Homebuyers are losing faith that mortgage rates will fall, said Julie Z. Weil in The Washington Post. The average fixed rate for a 30-year home loan hasn’t dipped below 6% since the fall of 2022. For a brief moment earlier this year, it looked like the tide might be turning. But then the Iran war erupted in February, and rates, which are linked to Treasury yields, have since surged more than half a point, recently topping 6.5%. Potential buyers “who had been waiting for better” news are reconciling with the reality that rates “aren’t coming down this year in a significant way.” Some are biting the bullet, hoping they can refinance later—and trying to find ways to cover higher housing costs. They include Bob Anderson, 66, who will close on a Detroit-area home in June that will cost $350 more a month than his rent. “I will admit I’m a little stressed,” Anderson said.

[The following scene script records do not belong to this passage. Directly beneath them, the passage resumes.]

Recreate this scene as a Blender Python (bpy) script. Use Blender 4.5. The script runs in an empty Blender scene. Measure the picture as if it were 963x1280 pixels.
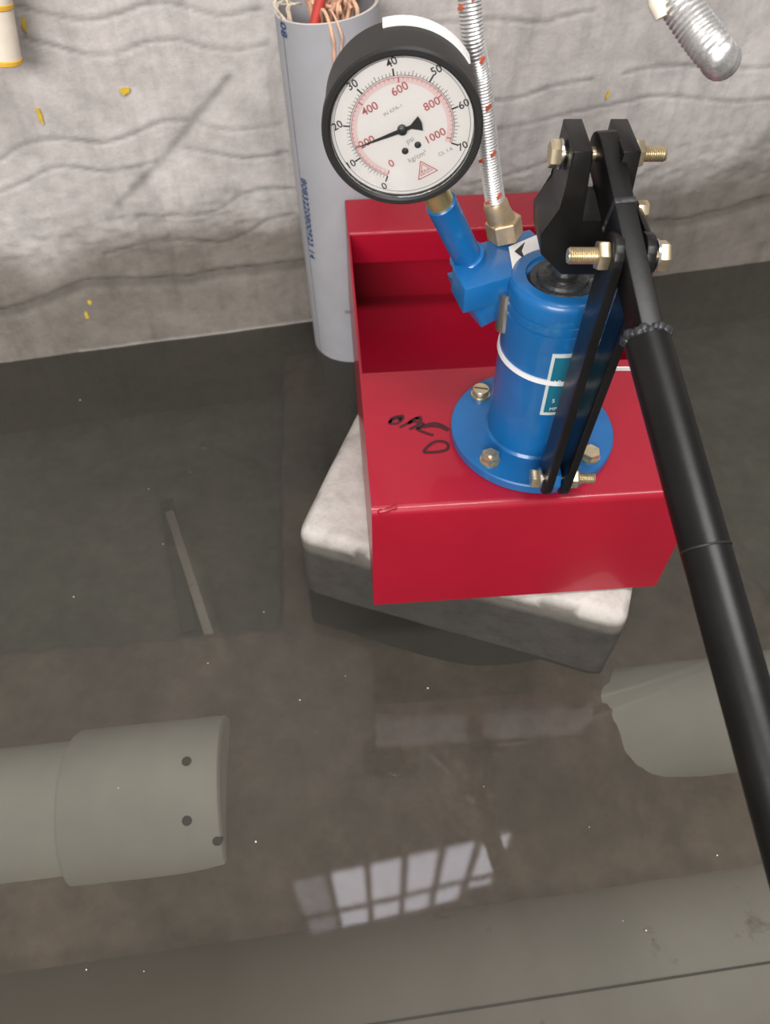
import bpy, bmesh, math, random
import numpy as np
from mathutils import Vector, Matrix
random.seed(7)
rng = np.random.RandomState(5)
sc = bpy.context.scene
COL = sc.collection
PI = math.pi

# ------------------------------------------------------------------ camera
W, H, FPX = 963, 1280, 962.0
PITCH = math.radians(51.3)
CAM_H = 0.790                                   # lens above the water (z = 0)
SP, CP = math.sin(PITCH), math.cos(PITCH)
cam_d = bpy.data.cameras.new('camera'); cam = bpy.data.objects.new('camera', cam_d); COL.objects.link(cam)
cam_d.sensor_fit = 'VERTICAL'; cam_d.sensor_height = 34.6; cam_d.sensor_width = 34.6
cam_d.lens = FPX / H * 34.6
cam.location = (0, 0, CAM_H); cam.rotation_euler = (PI / 2 - PITCH, 0, 0)
cam_d.clip_start = 0.02
cam_d.dof.use_dof = True; cam_d.dof.focus_distance = 0.59; cam_d.dof.aperture_fstop = 9
sc.camera = cam

# ------------------------------------------------------------------ light
wd = bpy.data.worlds.new('world'); sc.world = wd; wd.use_nodes = True
wd.node_tree.nodes['Background'].inputs[0].default_value = (1.0, 0.97, 0.95, 1)
wd.node_tree.nodes['Background'].inputs[1].default_value = 0.27

def area(name, loc, target, sx, sy, power, color=(1, 1, 1)):
    d = bpy.data.lights.new(name, 'AREA'); d.shape = 'RECTANGLE'; d.size = sx; d.size_y = sy
    d.energy = power; d.color = color
    o = bpy.data.objects.new(name, d); COL.objects.link(o); o.location = loc
    o.rotation_euler = (Vector(target) - Vector(loc)).to_track_quat('-Z', 'Y').to_euler()
    return o
area('unseen_light', (-0.6, -1.9, 1.75), (0.0, 0.8, 0.4), 1.5, 0.8, 88, (1, 0.97, 0.94))  # unseen fill added behind the camera to brighten the gauge dial
area('unseen_light', (0.7, -0.30, 2.7), (0.5, 0.8, 0.1), 1.4, 0.35, 46, (1, 0.98, 0.96))
vs = sc.view_settings
vs.view_transform = 'Standard'; vs.look = 'None'; vs.gamma = 1.0; vs.use_curve_mapping = False
vs.exposure = 0.0

# ------------------------------------------------------------------ projection helpers (real places from the photo's measurements)
CAM_Z = CAM_H
def ray(px, py):
    a = (px - W / 2) / FPX; b = (py - H / 2) / FPX
    return Vector((a, CP - SP * b, -SP - CP * b))
def on_z(px, py, z):
    r = ray(px, py); t = (z - CAM_Z) / r.z
    return Vector((r.x * t, r.y * t, z))
def on_y(px, py, y):
    r = ray(px, py); t = y / r.y
    return Vector((r.x * t, y, CAM_Z + r.z * t))
WALL0 = Vector((-0.761 * CAM_H, 1.186 * CAM_H, 0)); WDIR = Vector((0.9777, 0.2103, 0)); WNRM = Vector((0.2103, -0.9777, 0))
def on_wall(px, py, off=0.0):
    r = ray(px, py); p0 = WALL0 + WNRM * off
    t = (p0 - Vector((0, 0, CAM_H))).dot(WNRM) / r.dot(WNRM)
    return Vector((0, 0, CAM_H)) + r * t
def wall_sz(px, py):
    p = on_wall(px, py)
    return ((p - WALL0).dot(WDIR), p.z)
def wall_pt(s, z, off=0.0):
    return WALL0 + WDIR * s + WNRM * off + Vector((0, 0, z))

# ------------------------------------------------------------------ materials
def new_mat(name):
    m = bpy.data.materials.new(name); m.use_nodes = True
    nt = m.node_tree; nt.nodes.clear()
    out = nt.nodes.new('ShaderNodeOutputMaterial')
    return m, nt, out
def N(nt, t, **kw):
    n = nt.nodes.new(t)
    for k, v in kw.items(): setattr(n, k, v)
    return n
def noise(nt, scale, detail=4, rough=0.6, stretch=None, coord='Object'):
    tc = N(nt, 'ShaderNodeTexCoord'); nz = N(nt, 'ShaderNodeTexNoise')
    nz.inputs['Scale'].default_value = scale; nz.inputs['Detail'].default_value = detail; nz.inputs['Roughness'].default_value = rough
    if stretch:
        mp = N(nt, 'ShaderNodeMapping'); mp.inputs['Scale'].default_value = stretch
        nt.links.new(tc.outputs[coord], mp.inputs[0]); nt.links.new(mp.outputs[0], nz.inputs['Vector'])
    else: nt.links.new(tc.outputs[coord], nz.inputs['Vector'])
    return nz.outputs['Fac']
def ramp(nt, fac, stops):
    r = N(nt, 'ShaderNodeValToRGB'); e = r.color_ramp.elements
    while len(e) < len(stops): e.new(0.5)
    for i, (p, c) in enumerate(stops):
        e[i].position = p; e[i].color = (c[0], c[1], c[2], 1) if not isinstance(c, (int, float)) else (c, c, c, 1)
    nt.links.new(fac, r.inputs[0]); return r.outputs['Color']
def mixc(nt, fac, a, b, mode='MIX'):
    m = N(nt, 'ShaderNodeMix', data_type='RGBA', blend_type=mode)
    for sock, v in ((m.inputs[0], fac), (m.inputs[6], a), (m.inputs[7], b)):
        if isinstance(v, (int, float)): sock.default_value = v
        elif isinstance(v, tuple): sock.default_value = (*v[:3], 1)
        else: nt.links.new(v, sock)
    return m.outputs[2]
def bump(nt, h, strength, dist=0.002):
    b = N(nt, 'ShaderNodeBump'); b.inputs['Strength'].default_value = strength; b.inputs['Distance'].default_value = dist
    nt.links.new(h, b.inputs['Height']); return b.outputs[0]
def simple(name, col, rough=0.5, metal=0.0, var=0.12, nscale=40, bmp=0.0, coat=0.0, spec=0.5, dust=None, fade=None):
    m, nt, out = new_mat(name)
    p = N(nt, 'ShaderNodeBsdfPrincipled'); nt.links.new(p.outputs[0], out.inputs[0])
    f = noise(nt, nscale, 5)
    lo = tuple(c * (1 - var) for c in col); hi = tuple(min(1, c * (1 + var)) for c in col)
    c = ramp(nt, f, [(0.3, lo), (0.7, hi)])
    if dust:
        dcol, dscale, thr = dust
        d = ramp(nt, noise(nt, dscale, 6, 0.7), [(thr, 0.0), (min(1, thr + 0.12), 1.0)])
        c = mixc(nt, d, c, dcol)
    if fade:                     # silt coating that thins out along the length (object x)
        fcol, x0, x1 = fade; tc = N(nt, 'ShaderNodeTexCoord'); sx_ = N(nt, 'ShaderNodeSeparateXYZ'); nt.links.new(tc.outputs['Object'], sx_.inputs[0])
        mr = N(nt, 'ShaderNodeMapRange'); mr.inputs[1].default_value = x0; mr.inputs[2].default_value = x1; nt.links.new(sx_.outputs[0], mr.inputs[0])
        c = mixc(nt, mr.outputs[0], fcol, c)
    nt.links.new(c, p.inputs['Base Color'])
    p.inputs['Roughness'].default_value = rough; p.inputs['Metallic'].default_value = metal
    p.inputs['Specular IOR Level'].default_value = spec
    p.inputs['Coat Weight'].default_value = coat; p.inputs['Coat Roughness'].default_value = 0.08
    if bmp: nt.links.new(bump(nt, noise(nt, nscale * 3, 5), bmp), p.inputs['Normal'])
    return m

M = {}
M['red'] = simple('red_paint', (0.335, 0.0030, 0.020), 0.40, var=0.06, nscale=9, spec=0.4, coat=0.30, dust=((0.46, 0.06, 0.10), 45, 0.68))
M['blue'] = simple('blue_paint', (0.006, 0.115, 0.33), 0.36, var=0.12, nscale=25, coat=0.2, dust=((0.035, 0.17, 0.33), 30, 0.60))
M['black'] = simple('black_paint', (0.0060, 0.0054, 0.0052), 0.38, var=0.3, nscale=30, bmp=0.06, spec=0.35, dust=((0.035, 0.032, 0.030), 55, 0.66))
M['zinc'] = simple('yellow_zinc_steel', (0.66, 0.56, 0.38), 0.32, metal=0.9, var=0.15, nscale=120)
M['brass'] = simple('brass', (0.78, 0.62, 0.30), 0.35, metal=0.85, var=0.1, nscale=80)
M['fitting'] = simple('dull_brass_fitting', (0.55, 0.42, 0.27), 0.42, metal=0.7, var=0.15, nscale=120)
M['steel'] = simple('steel', (0.62, 0.61, 0.60), 0.28, metal=1.0, var=0.08, nscale=150)
M['braid'] = simple('braided_steel', (0.74, 0.73, 0.72), 0.36, metal=0.85, var=0.22, nscale=900)
M['orange'] = simple('orange_thread', (0.50, 0.10, 0.05), 0.6)
M['pvc'] = simple('grey_pvc', (0.36, 0.36, 0.385), 0.5, var=0.07, nscale=14)
M['pvc_cut'] = simple('grey_pvc_edge', (0.55, 0.50, 0.47), 0.7)
M['ink'] = simple('blue_ink', (0.02, 0.06, 0.17), 0.6)
M['seam'] = simple('dark_line', (0.12, 0.125, 0.14), 0.6)
M['cream'] = simple('cream_plastic', (0.80, 0.72, 0.60), 0.45, var=0.06)
M['yellow'] = simple('yellow_band', (0.72, 0.42, 0.05), 0.5)
M['ypaint'] = simple('yellow_paint', (0.62, 0.42, 0.03), 0.6, nscale=200)
M['rope'] = simple('peach_strand', (0.70, 0.42, 0.28), 0.75, var=0.3, nscale=90)
M['pinkrope'] = simple('pink_strand', (0.60, 0.30, 0.27), 0.75, var=0.5, nscale=250)
M['creamrope'] = simple('cream_strand', (0.70, 0.60, 0.46), 0.75, var=0.2, nscale=90)
M['redplug'] = simple('red_sleeve', (0.50, 0.05, 0.04), 0.55)
M['gauge'] = simple('gauge_case_black', (0.020, 0.019, 0.018), 0.5, var=0.15, nscale=30, spec=0.4)
M['white'] = simple('white_plastic', (0.80, 0.79, 0.78), 0.45, var=0.03)
M['dial'] = simple('dial_white', (0.86, 0.83, 0.80), 0.5, var=0.01)
M['dialpink'] = simple('dial_pink', (0.82, 0.62, 0.61), 0.5, var=0.03)
M['dialink'] = simple('dial_black', (0.02, 0.02, 0.02), 0.5)
M['dialred'] = simple('dial_red', (0.50, 0.12, 0.13), 0.5)
M['dialgrey'] = simple('dial_grey', (0.30, 0.29, 0.29), 0.5)
M['marker'] = simple('black_marker', (0.045, 0.004, 0.010), 0.5)
M['teal'] = simple('teal_plate', (0.010, 0.14, 0.22), 0.4, var=0.05)
M['platewhite'] = simple('plate_border', (0.55, 0.60, 0.58), 0.45)
M['grease'] = simple('black_grease', (0.03, 0.032, 0.035), 0.25, bmp=0.5, nscale=90, dust=((0.25, 0.26, 0.27), 70, 0.6))
M['sinkpipe'] = simple('submerged_pipe', (0.85, 0.83, 0.78), 0.7, var=0.12, nscale=6, dust=((0.20, 0.18, 0.15), 16, 0.68))
M['sinkpipe2'] = simple('submerged_pipe_dull', (0.66, 0.63, 0.58), 0.7, var=0.15, nscale=5, dust=((0.20, 0.18, 0.15), 12, 0.62), fade=((0.22, 0.17, 0.14), -0.22, 0.16))
M['sinkdark'] = simple('submerged_dark_metal', (0.05, 0.05, 0.04), 0.7)
M['speck'] = simple('white_speck', (0.75, 0.73, 0.68), 0.6)

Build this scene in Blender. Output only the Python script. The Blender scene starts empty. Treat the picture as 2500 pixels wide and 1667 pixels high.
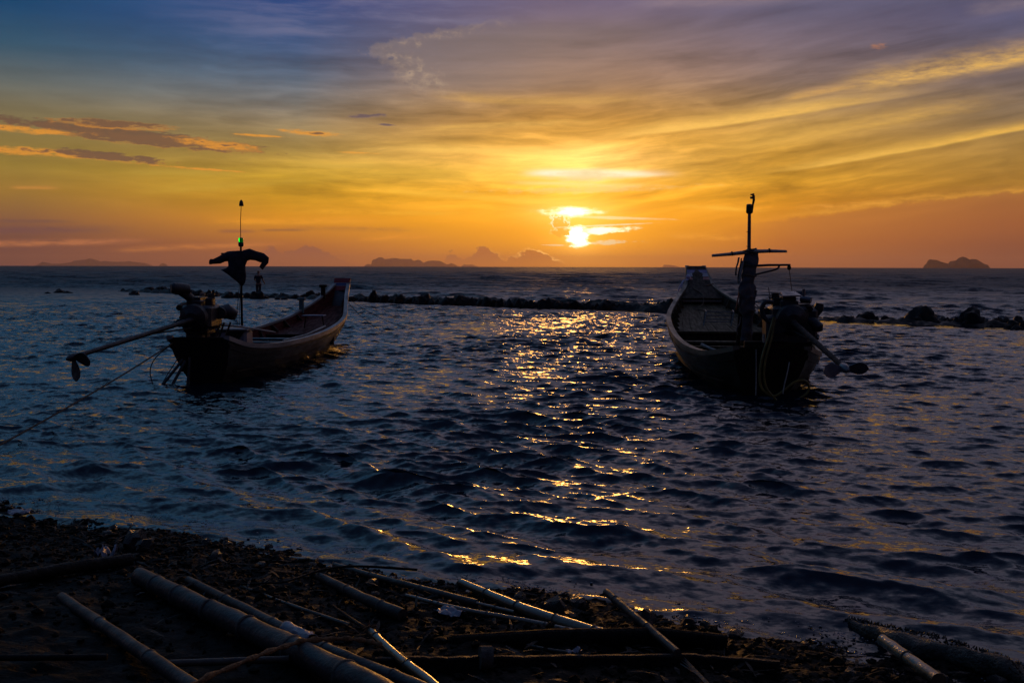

Home Depot is “a barometer for America’s housing market,” said The Economist. But the company’s share price has “plunged by a quarter from its peak last year,” as fewer home sales have led to lower sales of construction equipment and for DIY projects. “We have never seen housing activity this slow for this long,” chief financial officer Richard McPhail said in April. Real estate agents are also under pressure, said Nicole Friedman in The Wall Street Journal. Most realtors are “independent contractors and get paid when a deal closes.” But deals have been hard to come by this spring. The National Association of Realtors’ membership has decreased by 200,000 since 2022, and in a 2025 NAR survey, only 71% of agents “said real estate was their only profession”—a record low.
One Texas city offers a road map out of this mess, said Shaina Mishkin in Barron’s. Since Austin simplified its permit approval process a decade ago, housing “supply has increased, prices are down, sales are up, and buying costs have shrunk.” The typical household in Austin can now “afford 74% of listings, nearly on par with 2019 levels” and bucking the downward trend in other big cities. Austin’s leaders “understood that expanding the housing stock in any way, even with luxury apartment buildings, would ease pressures,” said The New York Times in an editorial. Let that be a lesson to everyone: “We need to build more homes.”
The build-more theory faces a major obstacle, said Ryan Dezember in The Wall Street Journal: rising construction-material costs. The average American home uses “more than 400 pounds of copper,” the price of which is soaring thanks in part to high demand from data centers. Lumber, fuel, resins, and plastics, as well as the costs of delivering these products to work sites, have all gotten more expensive because of President Trump’s tariffs and the Iran war. These costs are “adding to an affordability problem that is pushing homeownership beyond reach for more Americans.”